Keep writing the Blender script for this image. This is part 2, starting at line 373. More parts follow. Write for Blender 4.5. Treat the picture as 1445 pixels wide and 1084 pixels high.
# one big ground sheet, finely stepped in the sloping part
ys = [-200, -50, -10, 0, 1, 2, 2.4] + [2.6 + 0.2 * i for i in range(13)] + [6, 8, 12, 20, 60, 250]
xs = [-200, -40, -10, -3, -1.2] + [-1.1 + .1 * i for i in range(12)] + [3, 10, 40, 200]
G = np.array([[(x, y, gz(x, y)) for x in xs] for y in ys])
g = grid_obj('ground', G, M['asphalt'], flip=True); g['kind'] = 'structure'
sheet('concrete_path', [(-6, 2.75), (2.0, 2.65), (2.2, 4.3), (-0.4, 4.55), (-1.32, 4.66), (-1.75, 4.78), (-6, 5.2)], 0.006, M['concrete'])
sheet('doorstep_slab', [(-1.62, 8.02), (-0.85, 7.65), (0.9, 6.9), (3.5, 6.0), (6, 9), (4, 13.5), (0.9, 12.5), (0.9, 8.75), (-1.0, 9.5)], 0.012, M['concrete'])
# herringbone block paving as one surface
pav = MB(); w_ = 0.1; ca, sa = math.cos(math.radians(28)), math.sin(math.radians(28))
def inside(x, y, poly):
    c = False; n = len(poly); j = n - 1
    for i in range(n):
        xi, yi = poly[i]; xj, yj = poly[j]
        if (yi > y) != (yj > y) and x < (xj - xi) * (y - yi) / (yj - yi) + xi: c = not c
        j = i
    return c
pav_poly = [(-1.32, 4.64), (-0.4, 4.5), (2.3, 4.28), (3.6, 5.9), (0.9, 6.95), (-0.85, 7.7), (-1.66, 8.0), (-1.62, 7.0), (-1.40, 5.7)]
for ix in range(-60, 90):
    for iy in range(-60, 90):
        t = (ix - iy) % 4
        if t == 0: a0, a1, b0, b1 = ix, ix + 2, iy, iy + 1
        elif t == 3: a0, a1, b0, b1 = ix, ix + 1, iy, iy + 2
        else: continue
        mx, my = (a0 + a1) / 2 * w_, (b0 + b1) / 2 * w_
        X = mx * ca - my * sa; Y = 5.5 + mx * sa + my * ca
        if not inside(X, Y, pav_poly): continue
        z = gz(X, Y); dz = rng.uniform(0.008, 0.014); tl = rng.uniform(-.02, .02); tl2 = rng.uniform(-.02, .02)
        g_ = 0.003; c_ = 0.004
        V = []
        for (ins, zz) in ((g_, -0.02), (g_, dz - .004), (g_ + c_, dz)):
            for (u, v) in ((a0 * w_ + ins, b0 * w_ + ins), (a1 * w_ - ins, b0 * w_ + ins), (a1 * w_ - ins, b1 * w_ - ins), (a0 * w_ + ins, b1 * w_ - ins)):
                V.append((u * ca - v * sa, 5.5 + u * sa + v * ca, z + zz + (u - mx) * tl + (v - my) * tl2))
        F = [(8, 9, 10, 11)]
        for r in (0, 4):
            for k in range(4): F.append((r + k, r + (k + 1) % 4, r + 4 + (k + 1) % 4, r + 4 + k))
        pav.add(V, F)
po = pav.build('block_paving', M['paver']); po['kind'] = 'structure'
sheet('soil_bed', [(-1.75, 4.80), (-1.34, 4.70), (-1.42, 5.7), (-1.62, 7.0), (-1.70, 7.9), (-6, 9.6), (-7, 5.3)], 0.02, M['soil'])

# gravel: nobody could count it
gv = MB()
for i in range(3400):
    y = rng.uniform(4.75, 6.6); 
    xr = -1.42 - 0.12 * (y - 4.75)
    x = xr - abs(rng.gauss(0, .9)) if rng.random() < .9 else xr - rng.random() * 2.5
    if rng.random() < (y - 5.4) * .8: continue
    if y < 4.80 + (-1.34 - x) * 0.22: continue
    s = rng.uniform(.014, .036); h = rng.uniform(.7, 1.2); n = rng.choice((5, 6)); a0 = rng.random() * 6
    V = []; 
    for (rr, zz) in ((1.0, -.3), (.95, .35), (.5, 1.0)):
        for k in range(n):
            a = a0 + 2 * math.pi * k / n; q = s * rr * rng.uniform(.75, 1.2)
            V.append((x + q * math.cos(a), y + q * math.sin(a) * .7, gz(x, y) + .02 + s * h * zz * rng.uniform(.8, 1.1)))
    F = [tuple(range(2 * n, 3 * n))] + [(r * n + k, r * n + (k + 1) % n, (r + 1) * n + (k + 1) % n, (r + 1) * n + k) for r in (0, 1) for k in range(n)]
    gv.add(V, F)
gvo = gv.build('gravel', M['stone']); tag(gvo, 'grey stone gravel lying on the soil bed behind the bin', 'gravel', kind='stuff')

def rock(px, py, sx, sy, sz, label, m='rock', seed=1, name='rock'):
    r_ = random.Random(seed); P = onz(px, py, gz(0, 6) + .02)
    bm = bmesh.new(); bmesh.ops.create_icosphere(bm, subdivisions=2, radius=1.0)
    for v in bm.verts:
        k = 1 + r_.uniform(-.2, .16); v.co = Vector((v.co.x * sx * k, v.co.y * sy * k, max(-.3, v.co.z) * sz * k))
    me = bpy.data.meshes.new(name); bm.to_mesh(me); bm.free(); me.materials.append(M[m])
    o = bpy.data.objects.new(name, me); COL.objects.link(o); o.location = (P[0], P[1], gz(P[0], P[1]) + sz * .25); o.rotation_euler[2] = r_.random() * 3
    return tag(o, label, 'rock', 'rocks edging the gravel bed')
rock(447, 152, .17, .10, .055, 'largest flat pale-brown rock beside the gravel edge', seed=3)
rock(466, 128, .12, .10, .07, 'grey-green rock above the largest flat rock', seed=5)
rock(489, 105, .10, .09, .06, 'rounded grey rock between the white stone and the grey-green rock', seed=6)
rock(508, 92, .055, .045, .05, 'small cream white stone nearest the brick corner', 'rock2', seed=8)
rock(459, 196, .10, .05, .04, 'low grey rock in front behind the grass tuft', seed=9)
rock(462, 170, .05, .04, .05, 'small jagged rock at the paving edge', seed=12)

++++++

• _Goal_: Reproduce the full listing above, character for character.

• _Result_:
Keep writing the Blender script for this image. This is part 2, starting at line 373. More parts follow. Write for Blender 4.5. Treat the picture as 1445 pixels wide and 1084 pixels high.
# one big ground sheet, finely stepped in the sloping part
ys = [-200, -50, -10, 0, 1, 2, 2.4] + [2.6 + 0.2 * i for i in range(13)] + [6, 8, 12, 20, 60, 250]
xs = [-200, -40, -10, -3, -1.2] + [-1.1 + .1 * i for i in range(12)] + [3, 10, 40, 200]
G = np.array([[(x, y, gz(x, y)) for x in xs] for y in ys])
g = grid_obj('ground', G, M['asphalt'], flip=True); g['kind'] = 'structure'
sheet('concrete_path', [(-6, 2.75), (2.0, 2.65), (2.2, 4.3), (-0.4, 4.55), (-1.32, 4.66), (-1.75, 4.78), (-6, 5.2)], 0.006, M['concrete'])
sheet('doorstep_slab', [(-1.62, 8.02), (-0.85, 7.65), (0.9, 6.9), (3.5, 6.0), (6, 9), (4, 13.5), (0.9, 12.5), (0.9, 8.75), (-1.0, 9.5)], 0.012, M['concrete'])
# herringbone block paving as one surface
pav = MB(); w_ = 0.1; ca, sa = math.cos(math.radians(28)), math.sin(math.radians(28))
def inside(x, y, poly):
    c = False; n = len(poly); j = n - 1
    for i in range(n):
        xi, yi = poly[i]; xj, yj = poly[j]
        if (yi > y) != (yj > y) and x < (xj - xi) * (y - yi) / (yj - yi) + xi: c = not c
        j = i
    return c
pav_poly = [(-1.32, 4.64), (-0.4, 4.5), (2.3, 4.28), (3.6, 5.9), (0.9, 6.95), (-0.85, 7.7), (-1.66, 8.0), (-1.62, 7.0), (-1.40, 5.7)]
for ix in range(-60, 90):
    for iy in range(-60, 90):
        t = (ix - iy) % 4
        if t == 0: a0, a1, b0, b1 = ix, ix + 2, iy, iy + 1
        elif t == 3: a0, a1, b0, b1 = ix, ix + 1, iy, iy + 2
        else: continue
        mx, my = (a0 + a1) / 2 * w_, (b0 + b1) / 2 * w_
        X = mx * ca - my * sa; Y = 5.5 + mx * sa + my * ca
        if not inside(X, Y, pav_poly): continue
        z = gz(X, Y); dz = rng.uniform(0.008, 0.014); tl = rng.uniform(-.02, .02); tl2 = rng.uniform(-.02, .02)
        g_ = 0.003; c_ = 0.004
        V = []
        for (ins, zz) in ((g_, -0.02), (g_, dz - .004), (g_ + c_, dz)):
            for (u, v) in ((a0 * w_ + ins, b0 * w_ + ins), (a1 * w_ - ins, b0 * w_ + ins), (a1 * w_ - ins, b1 * w_ - ins), (a0 * w_ + ins, b1 * w_ - ins)):
                V.append((u * ca - v * sa, 5.5 + u * sa + v * ca, z + zz + (u - mx) * tl + (v - my) * tl2))
        F = [(8, 9, 10, 11)]
        for r in (0, 4):
            for k in range(4): F.append((r + k, r + (k + 1) % 4, r + 4 + (k + 1) % 4, r + 4 + k))
        pav.add(V, F)
po = pav.build('block_paving', M['paver']); po['kind'] = 'structure'
sheet('soil_bed', [(-1.75, 4.80), (-1.34, 4.70), (-1.42, 5.7), (-1.62, 7.0), (-1.70, 7.9), (-6, 9.6), (-7, 5.3)], 0.02, M['soil'])

# gravel: nobody could count it
gv = MB()
for i in range(3400):
    y = rng.uniform(4.75, 6.6); 
    xr = -1.42 - 0.12 * (y - 4.75)
    x = xr - abs(rng.gauss(0, .9)) if rng.random() < .9 else xr - rng.random() * 2.5
    if rng.random() < (y - 5.4) * .8: continue
    if y < 4.80 + (-1.34 - x) * 0.22: continue
    s = rng.uniform(.014, .036); h = rng.uniform(.7, 1.2); n = rng.choice((5, 6)); a0 = rng.random() * 6
    V = []; 
    for (rr, zz) in ((1.0, -.3), (.95, .35), (.5, 1.0)):
        for k in range(n):
            a = a0 + 2 * math.pi * k / n; q = s * rr * rng.uniform(.75, 1.2)
            V.append((x + q * math.cos(a), y + q * math.sin(a) * .7, gz(x, y) + .02 + s * h * zz * rng.uniform(.8, 1.1)))
    F = [tuple(range(2 * n, 3 * n))] + [(r * n + k, r * n + (k + 1) % n, (r + 1) * n + (k + 1) % n, (r + 1) * n + k) for r in (0, 1) for k in range(n)]
    gv.add(V, F)
gvo = gv.build('gravel', M['stone']); tag(gvo, 'grey stone gravel lying on the soil bed behind the bin', 'gravel', kind='stuff')

def rock(px, py, sx, sy, sz, label, m='rock', seed=1, name='rock'):
    r_ = random.Random(seed); P = onz(px, py, gz(0, 6) + .02)
    bm = bmesh.new(); bmesh.ops.create_icosphere(bm, subdivisions=2, radius=1.0)
    for v in bm.verts:
        k = 1 + r_.uniform(-.2, .16); v.co = Vector((v.co.x * sx * k, v.co.y * sy * k, max(-.3, v.co.z) * sz * k))
    me = bpy.data.meshes.new(name); bm.to_mesh(me); bm.free(); me.materials.append(M[m])
    o = bpy.data.objects.new(name, me); COL.objects.link(o); o.location = (P[0], P[1], gz(P[0], P[1]) + sz * .25); o.rotation_euler[2] = r_.random() * 3
    return tag(o, label, 'rock', 'rocks edging the gravel bed')
rock(447, 152, .17, .10, .055, 'largest flat pale-brown rock beside the gravel edge', seed=3)
rock(466, 128, .12, .10, .07, 'grey-green rock above the largest flat rock', seed=5)
rock(489, 105, .10, .09, .06, 'rounded grey rock between the white stone and the grey-green rock', seed=6)
rock(508, 92, .055, .045, .05, 'small cream white stone nearest the brick corner', 'rock2', seed=8)
rock(459, 196, .10, .05, .04, 'low grey rock in front behind the grass tuft', seed=9)
rock(462, 170, .05, .04, .05, 'small jagged rock at the paving edge', seed=12)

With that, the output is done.